📝 The Background Screening Form Most ALFs Forget — And Why It Can Cost You
When it comes to background screening in assisted living, most facilities focus on the Clearinghouse, Level 2 results, and the 5-year renewal cycle. But there’s one step that consistently gets missed — and AHCA has begun citing it more frequently:
👉 The employee’s Attestation of Compliance form.
This isn’t paperwork for your binder.
It’s a legal requirement.
And if it’s missing, incomplete, or outdated, you will get cited.
What the Law Actually Says
Under F.S. 435.05(2), every covered employee must:
- Attest under penalty of perjury that they qualify for employment
- Agree to notify the employer immediately if they are arrested
- Confirm that they have not committed any disqualifying offenses
This is non-negotiable.
And AHCA reinforces it through its rules.
What AHCA Requires You to Have on File
Per 59A-35.090(d), every facility must keep the:
Attestation of Compliance With Background Screening Requirements
AHCA Form 3100-0008 (July 2024)
This form documents three critical pieces of information:
- The employee meets the Level 2 background screening requirements
- The employee has not had a break in service longer than 90 days from a screened position
- The employee agrees to notify the employer immediately if arrested
This is not optional.
This form must be signed by the employee upon hire and kept in their staff file.
The 90-Day Break-in-Service Rule
This is where many facilities get caught.
If an employee has been out of a Level 2 screened position for more than 90 days, they must go through new screening.
The attestation form forces the employee to confirm this.
AHCA reviews this closely — and if the form is missing, it creates two compliance problems:
- No attestation
- No verification of recent screening status
Facilities get hit for both.
Surveyors Will Ask for This Form
During a survey, AHCA may:
- Pull staff files
- Look for the correct version of Form 3100-0008
- Check the signature and date
- Confirm the 90-day statement
- Compare it against Clearinghouse records
If the form isn’t there, or if it’s an older version, it’s an automatic citation.

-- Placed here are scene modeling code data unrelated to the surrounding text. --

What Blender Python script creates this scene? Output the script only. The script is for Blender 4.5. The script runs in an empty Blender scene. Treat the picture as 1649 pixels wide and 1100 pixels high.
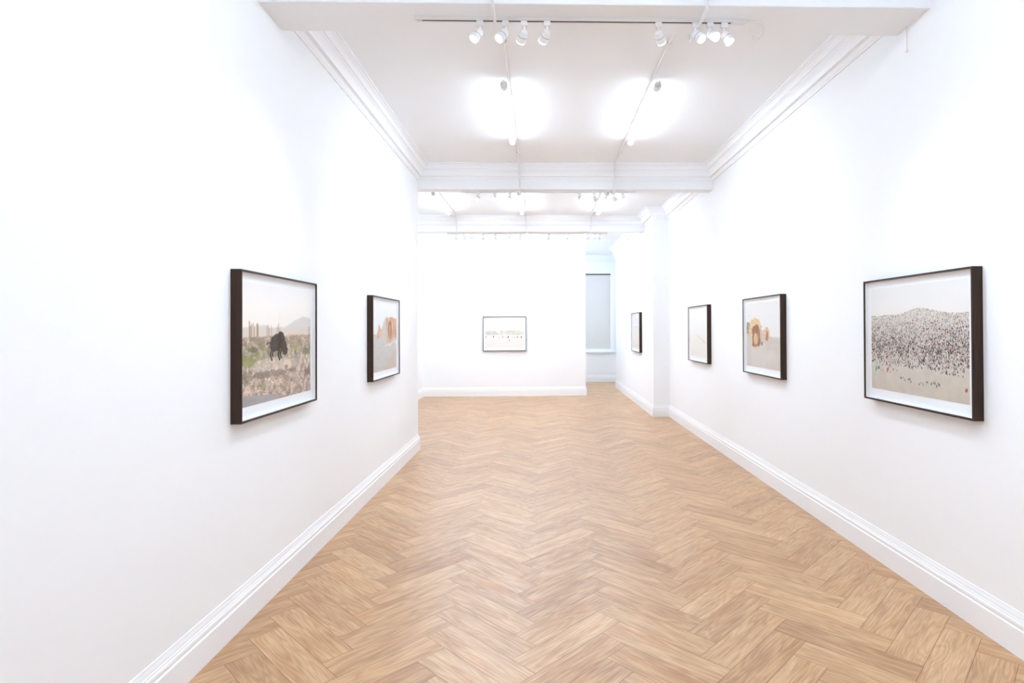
import bpy, bmesh, math, random
import numpy as np
from mathutils import Vector, Matrix

scene = bpy.context.scene
C = scene.collection
PI = math.pi

# ------------------------------------------------------------------ camera
FPX, YAW, PITCH, ROLL, CX, CY = 925.0, 0.0245, 0.0084, -0.0040, 893.3, 521.1
EYE = 1.55
cd = bpy.data.cameras.new('camera'); cam = bpy.data.objects.new('camera', cd); C.objects.link(cam)
cd.sensor_width = 36.0; cd.sensor_fit = 'HORIZONTAL'
cd.lens = 36.0 * FPX / 1649.0
cd.shift_x = (824.5 - CX) / 1649.0
cd.shift_y = (CY - 550.0) / 1649.0
cd.clip_start = 0.05
_f = Vector((math.sin(YAW) * math.cos(PITCH), math.cos(YAW) * math.cos(PITCH), math.sin(PITCH)))
_r0 = Vector((math.cos(YAW), -math.sin(YAW), 0)); _u0 = _r0.cross(_f)
_r = math.cos(ROLL) * _r0 + math.sin(ROLL) * _u0
_u = -math.sin(ROLL) * _r0 + math.cos(ROLL) * _u0
_m = Matrix((_r, _u, -_f)).transposed().to_4x4(); _m.translation = (0, 0, EYE)
cam.matrix_world = _m
scene.camera = cam

# ------------------------------------------------------------------ world, exposure, light levels
w = bpy.data.worlds.new('world'); scene.world = w; w.use_nodes = True
w.node_tree.nodes['Background'].inputs[0].default_value = (0.97, 0.98, 1.0, 1)
w.node_tree.nodes['Background'].inputs[1].default_value = 1.3
scene.view_settings.view_transform = 'Standard'
scene.view_settings.look = 'None'
scene.view_settings.gamma = 1.0
scene.view_settings.use_curve_mapping = False
scene.view_settings.exposure = 1.38
scene.cycles.use_denoising = True
scene.cycles.max_bounces = 14
scene.cycles.diffuse_bounces = 10
scene.cycles.glossy_bounces = 4
scene.cycles.transparent_max_bounces = 8
scene.cycles.caustics_reflective = False
scene.cycles.sample_clamp_indirect = 6.0
TUBE = 30.0            # emission of the tube lamps
TUBE_COL = (0.81, 0.95, 1.12)
SPOT_W = 11.0          # each spotlight
SPOT_COL = (0.82, 0.955, 1.11)

# ------------------------------------------------------------------ materials
def mat(name, col, rough=0.5, spec=0.5, metal=0.0, bump=0.0, bscale=60.0):
    m = bpy.data.materials.new(name); m.use_nodes = True
    nt = m.node_tree; b = nt.nodes['Principled BSDF']
    b.inputs['Base Color'].default_value = (*col, 1)
    b.inputs['Roughness'].default_value = rough
    b.inputs['Specular IOR Level'].default_value = spec
    b.inputs['Metallic'].default_value = metal
    if bump:
        tc = nt.nodes.new('ShaderNodeTexCoord'); n = nt.nodes.new('ShaderNodeTexNoise')
        n.inputs['Scale'].default_value = bscale; n.inputs['Detail'].default_value = 4
        bp = nt.nodes.new('ShaderNodeBump'); bp.inputs['Strength'].default_value = bump; bp.inputs['Distance'].default_value = 0.002
        nt.links.new(tc.outputs['Object'], n.inputs['Vector'])
        nt.links.new(n.outputs['Fac'], bp.inputs['Height'])
        nt.links.new(bp.outputs['Normal'], b.inputs['Normal'])
    return m

def emis(name, col, s):
    m = bpy.data.materials.new(name); m.use_nodes = True
    nt = m.node_tree; b = nt.nodes['Principled BSDF']
    b.inputs['Base Color'].default_value = (0.9, 0.9, 0.9, 1)
    b.inputs['Emission Color'].default_value = (*col, 1)
    b.inputs['Emission Strength'].default_value = s
    return m

M_WALL = mat('wall_paint', (0.875, 0.893, 0.908), 0.8, 0.2, bump=0.06, bscale=90)
M_CEIL = mat('ceiling_paint', (0.880, 0.908, 0.935), 0.85, 0.2, bump=0.05, bscale=70)
M_TRIM = mat('gloss_trim_paint', (0.87, 0.89, 0.91), 0.35, 0.4)
M_WHITE = mat('white_plastic', (0.80, 0.80, 0.80), 0.4, 0.5)
M_GREYP = mat('grey_end_cap', (0.72, 0.72, 0.72), 0.45, 0.5)
M_SLOT = mat('dark_track_slot', (0.05, 0.05, 0.05), 0.6, 0.3)
M_GASKET = mat('dark_gap', (0.12, 0.12, 0.12), 0.7, 0.3)
M_MOUNT = mat('mount_board', (0.86, 0.865, 0.875), 0.85, 0.2)
M_BLIND = mat('blind_fabric', (0.68, 0.67, 0.655), 0.9, 0.1, bump=0.2, bscale=300)
M_TUBE = emis('tube_glow', TUBE_COL, TUBE)
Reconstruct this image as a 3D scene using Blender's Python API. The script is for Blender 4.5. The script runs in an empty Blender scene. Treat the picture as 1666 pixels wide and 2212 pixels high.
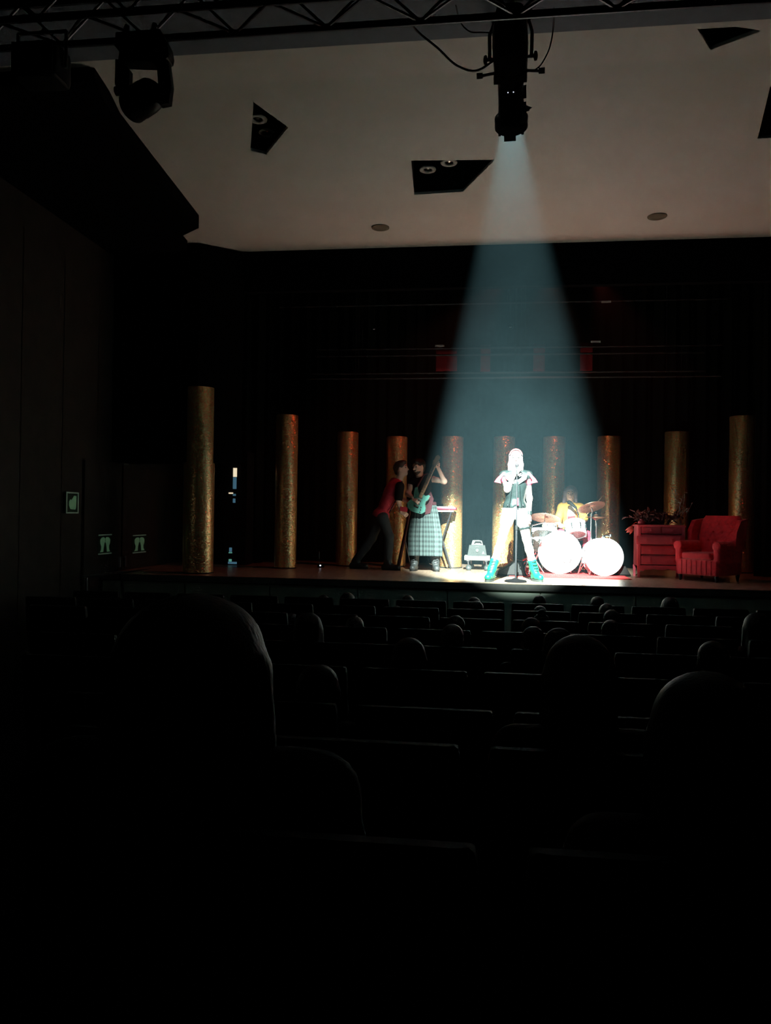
import bpy, math, random
import numpy as np
from mathutils import Vector, Matrix
from mathutils.geometry import tessellate_polygon

random.seed(7)
rng = np.random.default_rng(7)
scene = bpy.context.scene
C = scene.collection

# ------------------------------------------------------------------ camera
FPX = 1700.0
PSI, PHI, RHO = math.radians(7.3), math.radians(0.2), 0.015
CAM = np.array([0.0, 0.0, 0.85])
_F = np.array([-math.sin(PSI) * math.cos(PHI), math.cos(PSI) * math.cos(PHI), math.sin(PHI)])
_R0 = np.array([math.cos(PSI), math.sin(PSI), 0.0])
_U0 = np.cross(_R0, _F)
_R = _R0 * math.cos(RHO) + _U0 * math.sin(RHO)
_U = _U0 * math.cos(RHO) - _R0 * math.sin(RHO)
cd = bpy.data.cameras.new('camera')
cd.sensor_fit = 'HORIZONTAL'
cd.sensor_width = 36.0
cd.lens = 36.0 * FPX / 1666.0
cd.clip_start = 0.05
cd.clip_end = 200
cam = bpy.data.objects.new('camera', cd)
C.objects.link(cam)
cam.matrix_world = Matrix(((_R[0], _U[0], -_F[0], CAM[0]), (_R[1], _U[1], -_F[1], CAM[1]),
                           (_R[2], _U[2], -_F[2], CAM[2]), (0, 0, 0, 1)))
scene.camera = cam


def ray(x, y):
    return _R * (x - 833) / FPX - _U * (y - 1106) / FPX + _F


def gz(x, y, z):            # point of the photograph on the level z
    d = ray(x, y)
    return CAM + d * (z - CAM[2]) / d[2]


def gy(x, y, Y):            # point of the photograph at the depth Y
    d = ray(x, y)
    return CAM + d * (Y / d[1])


def gx(x, y, X):            # point of the photograph on a side wall
    d = ray(x, y)
    return CAM + d * (X / d[0])


# ------------------------------------------------------------------ world, exposure, lights
w = bpy.data.worlds.new('dark_hall')
scene.world = w
w.use_nodes = True
w.node_tree.nodes['Background'].inputs[0].default_value = (0.6, 0.75, 1.0, 1)
w.node_tree.nodes['Background'].inputs[1].default_value = 0.0003
scene.view_settings.view_transform = 'Standard'
scene.view_settings.look = 'None'
scene.view_settings.gamma = 1.0
scene.view_settings.use_curve_mapping = False
scene.view_settings.exposure = 0.0

cy = scene.cycles
cy.max_bounces = 3
cy.diffuse_bounces = 3
cy.glossy_bounces = 2
cy.transmission_bounces = 2
cy.volume_bounces = 0
cy.transparent_max_bounces = 6
cy.caustics_reflective = False
cy.caustics_refractive = False
cy.adaptive_threshold = 0.04
cy.denoising_input_passes = 'RGB_ALBEDO'

SPOT_POWER = 25500.0
HAZE_HALL, HAZE_STAGE = 0.0020, 0.0175
STAGE_Y = 10.1          # stage front edge
HEAD_Y = 10.8           # black header over the stage opening
CEIL_Z = 4.55
COL_Y = 12.7
LAMP_MOUTH = Vector(gy(1105, 274, 6.2))
LAMP_AIM = Vector((0.46, 11.78, 0.42))


def light(name, kind, loc, aim, color, energy, parent=None, size=0.05, angle=40, blend=0.3):
    ld = bpy.data.lights.new(name, kind)
    ld.color = color
    ld.energy = energy
    ld.shadow_soft_size = size
    if kind == 'SPOT':
        ld.spot_size = math.radians(angle)
        ld.spot_blend = blend
    lo = bpy.data.objects.new(name, ld)
    C.objects.link(lo)
    lo.location = loc
    if aim is not None:
        lo.rotation_euler = (Vector(aim) - Vector(loc)).to_track_quat('-Z', 'Y').to_euler()
    return lo


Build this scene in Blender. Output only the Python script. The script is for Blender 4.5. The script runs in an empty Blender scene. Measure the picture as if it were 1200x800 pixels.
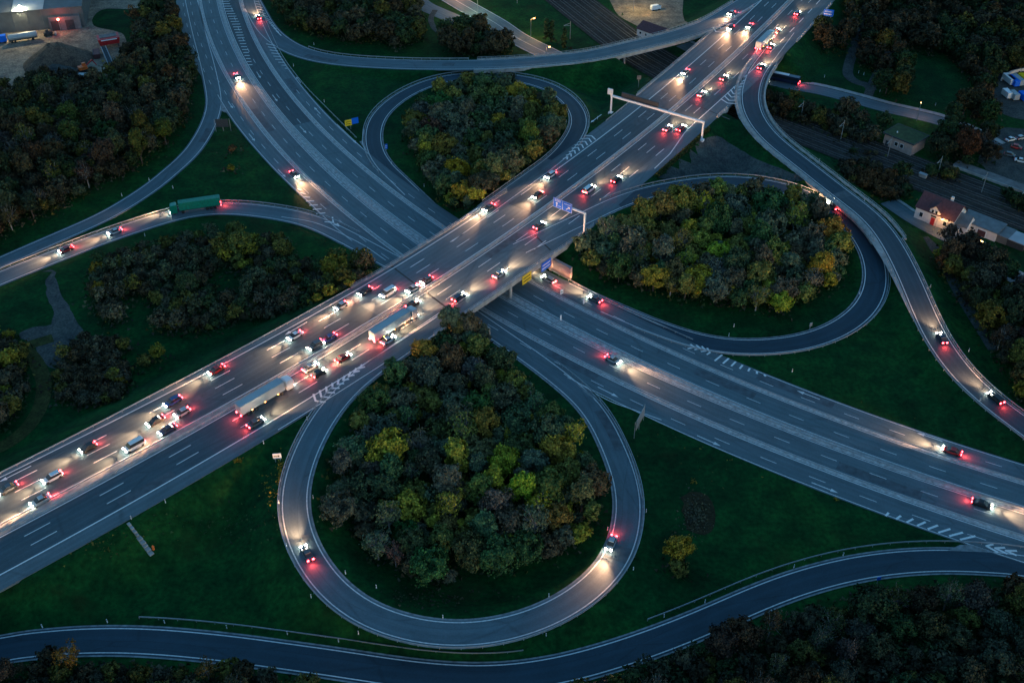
import bpy, bmesh, math, random
import numpy as np
from mathutils import Vector, Matrix
random.seed(7); rng = np.random.default_rng(11)
S = bpy.context.scene
COL = S.collection
R = math.radians
# ------------------------------------------------------------------ camera model (a drone 190 m above the lower road)
FPX, PITCH, CAMH = 1264.0, R(38.68), 190.0
def un(px, py, z=0.0):
    """the world point at height z that the photograph shows at px, py (1200 x 800)"""
    x = (px-600)/FPX; y = (py-400)/FPX
    dy = math.cos(PITCH)-y*math.sin(PITCH); dz = -math.sin(PITCH)-y*math.cos(PITCH)
    t = (CAMH-z)/-dz
    return np.array([x*t, dy*t])
def pr(p):
    d = (p[0], p[1], p[2]-CAMH)
    dep = d[1]*math.cos(PITCH)-d[2]*math.sin(PITCH); up = d[1]*math.sin(PITCH)+d[2]*math.cos(PITCH)
    return 600+FPX*d[0]/dep, 400-FPX*up/dep, dep
# ------------------------------------------------------------------ materials
def mat(name):
    m = bpy.data.materials.new(name); m.use_nodes = True
    nt = m.node_tree; b = nt.nodes['Principled BSDF']
    return m, nt, b
def nd(nt, t, **kw):
    n = nt.nodes.new(t)
    for k, v in kw.items():
        if k in n.inputs: n.inputs[k].default_value = v
        else: setattr(n, k, v)
    return n
def ramp(nt, fac, stops):
    r = nt.nodes.new('ShaderNodeValToRGB'); e = r.color_ramp.elements
    while len(e) < len(stops): e.new(0.5)
    for q, (p, c) in zip(e, stops):
        q.position = p; q.color = (*c, 1)
    nt.links.new(fac, r.inputs[0]); return r.outputs[0]
def mix(nt, fac, a, b, mode='MIX'):
    m = nt.nodes.new('ShaderNodeMix'); m.data_type = 'RGBA'; m.blend_type = mode
    for s, v in ((m.inputs[0], fac), (m.inputs[6], a), (m.inputs[7], b)):
        if hasattr(v, 'is_output'): nt.links.new(v, s)
        elif isinstance(v, (int, float)): s.default_value = v
        else: s.default_value = (*v, 1)
    return m.outputs[2]
def plain(name, col, rough=0.6, metal=0.0, var=0.25, scale=1.5, spec=0.5):
    m, nt, b = mat(name)
    tc = nd(nt, 'ShaderNodeTexCoord'); no = nd(nt, 'ShaderNodeTexNoise', Scale=scale, Detail=6.0)
    nt.links.new(tc.outputs['Object'], no.inputs['Vector'])
    c = ramp(nt, no.outputs['Fac'], [(0.3, tuple(v*(1-var) for v in col)), (0.7, tuple(min(1, v*(1+var)) for v in col))])
    nt.links.new(c, b.inputs['Base Color']); b.inputs['Roughness'].default_value = rough
    b.inputs['Metallic'].default_value = metal; b.inputs['Specular IOR Level'].default_value = spec
    return m
def emit(name, col, st):
    m, nt, b = mat(name)
    b.inputs['Base Color'].default_value = (*col, 1); b.inputs['Emission Color'].default_value = (*col, 1)
    b.inputs['Emission Strength'].default_value = st
    return m
def asphalt(name, a, b_, lane=3.45):
    m, nt, b = mat(name); L = nt.links.new
    uv = nd(nt, 'ShaderNodeUVMap', uv_map='road'); sep = nd(nt, 'ShaderNodeSeparateXYZ'); L(uv.outputs[0], sep.inputs[0])
    def noise(sx, sy, det=5.0):
        mp = nd(nt, 'ShaderNodeMapping'); mp.inputs['Scale'].default_value = (sx, sy, 1)
        L(uv.outputs[0], mp.inputs[0]); n = nd(nt, 'ShaderNodeTexNoise', Scale=1.0, Detail=det, Roughness=0.65)
        L(mp.outputs[0], n.inputs['Vector']); return n.outputs['Fac']
    n1 = noise(0.012, 0.9); n2 = noise(0.12, 0.2); n3 = noise(2.2, 2.2, 3.0)
    c = ramp(nt, n1, [(0.3, a), (0.7, b_)])
    c = mix(nt, 0.55, c, ramp(nt, n2, [(0.3, (0.62, 0.62, 0.62)), (0.68, (1.15, 1.15, 1.15))]), 'MULTIPLY')
    c = mix(nt, 0.6, c, ramp(nt, n3, [(0.25, (0.7, 0.7, 0.7)), (0.75, (1.15, 1.15, 1.15))]), 'MULTIPLY')
    # tyre tracks: two darker, smoother bands to a lane
    mm = nd(nt, 'ShaderNodeMath', operation='MULTIPLY'); L(sep.outputs[1], mm.inputs[0]); mm.inputs[1].default_value = 4*math.pi/lane
    si = nd(nt, 'ShaderNodeMath', operation='SINE'); L(mm.outputs[0], si.inputs[0])
    c = mix(nt, 0.5, c, ramp(nt, si.outputs[0], [(0.0, (0.8, 0.8, 0.8)), (0.9, (1.05, 1.05, 1.05))]), 'MULTIPLY')
    # thin sealed cracks running with the road and across it
    vo = nd(nt, 'ShaderNodeTexVoronoi', feature='DISTANCE_TO_EDGE', Scale=1.0)
    mp = nd(nt, 'ShaderNodeMapping'); mp.inputs['Scale'].default_value = (0.03, 0.16, 1); L(uv.outputs[0], mp.inputs[0]); L(mp.outputs[0], vo.inputs['Vector'])
    c = mix(nt, 0.5, c, ramp(nt, vo.outputs['Distance'], [(0.0, (0.55, 0.55, 0.55)), (0.018, (1, 1, 1))]), 'MULTIPLY')
    L(c, b.inputs['Base Color'])
    L(ramp(nt, n1, [(0.3, (0.55,)*3), (0.7, (0.8,)*3)]), b.inputs['Roughness'])
    b.inputs['Specular IOR Level'].default_value = 0.35
    return m
def ground_mat(name, stops, scales=(0.015, 0.12, 1.3), bump=0.4, patch=None):
    m, nt, b = mat(name); L = nt.links.new
    tc = nd(nt, 'ShaderNodeTexCoord')
    def noise(sc, det=6.0):
        n = nd(nt, 'ShaderNodeTexNoise', Scale=sc, Detail=det, Roughness=0.62); L(tc.outputs['Object'], n.inputs['Vector']); return n.outputs['Fac']
    a = noise(scales[0]); f = noise(scales[1]); g = noise(scales[2], 4.0)
    c = ramp(nt, a, stops)
    c = mix(nt, 0.8, c, ramp(nt, f, [(0.3, (0.5, 0.5, 0.55)), (0.7, (1.6, 1.5, 1.3))]), 'MULTIPLY')
    c = mix(nt, 0.7, c, ramp(nt, g, [(0.3, (0.35, 0.38, 0.42)), (0.7, (1.75, 1.65, 1.45))]), 'MULTIPLY')
    if patch:
        pn = noise(0.045, 8.0)
        c = mix(nt, ramp(nt, pn, [(0.58, (0, 0, 0)), (0.7, (0.75, 0.75, 0.75))]), c, patch)
    L(c, b.inputs['Base Color']); b.inputs['Roughness'].default_value = 0.9; b.inputs['Specular IOR Level'].default_value = 0.1
    bp = nd(nt, 'ShaderNodeBump', Strength=bump, Distance=0.3); L(g, bp.inputs['Height']); L(bp.outputs[0], b.inputs['Normal'])
    return m
def leaf_mat(name, source):
    m, nt, b = mat(name); L = nt.links.new
    if source == 'object':
        c0 = nd(nt, 'ShaderNodeObjectInfo').outputs['Color']
    else:
        c0 = nd(nt, 'ShaderNodeAttribute', attribute_name='leaf_tint').outputs['Color']
    g = nd(nt, 'ShaderNodeNewGeometry'); tc = nd(nt, 'ShaderNodeTexCoord')
    n = nd(nt, 'ShaderNodeTexNoise', Scale=0.55, Detail=3.0); L(tc.outputs['Object'], n.inputs['Vector'])
    c = mix(nt, 1.0, c0, ramp(nt, g.outputs['Random Per Island'], [(0, (0.45, 0.5, 0.5)), (0.6, (1, 1, 1)), (1, (1.6, 1.6, 1.3))]), 'MULTIPLY')
    c = mix(nt, 0.8, c, ramp(nt, n.outputs['Fac'], [(0.3, (0.55, 0.6, 0.7)), (0.7, (1.4, 1.4, 1.15))]), 'MULTIPLY')
    L(c, b.inputs['Base Color']); b.inputs['Roughness'].default_value = 0.75; b.inputs['Specular IOR Level'].default_value = 0.15
    return m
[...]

Common Mistakes Operators Make
Here are the issues I see most often in facilities:
❌ Using outdated versions of the form
❌ Form not signed or dated by the employee
❌ Believing the Clearinghouse status replaces the attestation
❌ Employee had a break in service over 90 days, but no updated screening
❌ Form is completed but not stored in the staff file
❌ Administrator signs it — instead of the employee
These are avoidable problems that show up constantly during surveys.
How to Fix This Easily
Here’s what you should do right now:
✔️ Download the current AHCA Attestation of Compliance form
✔️ Add it to your new-hire onboarding packet
✔️ Audit all employee files for the July 2024 version
✔️ Have any missing or outdated forms re-completed
✔️ Add the 90-day screening verification to your hiring checklist
✔️ Train your team on what this form is and why it matters
This takes less than an hour and protects you from an unnecessary deficiency.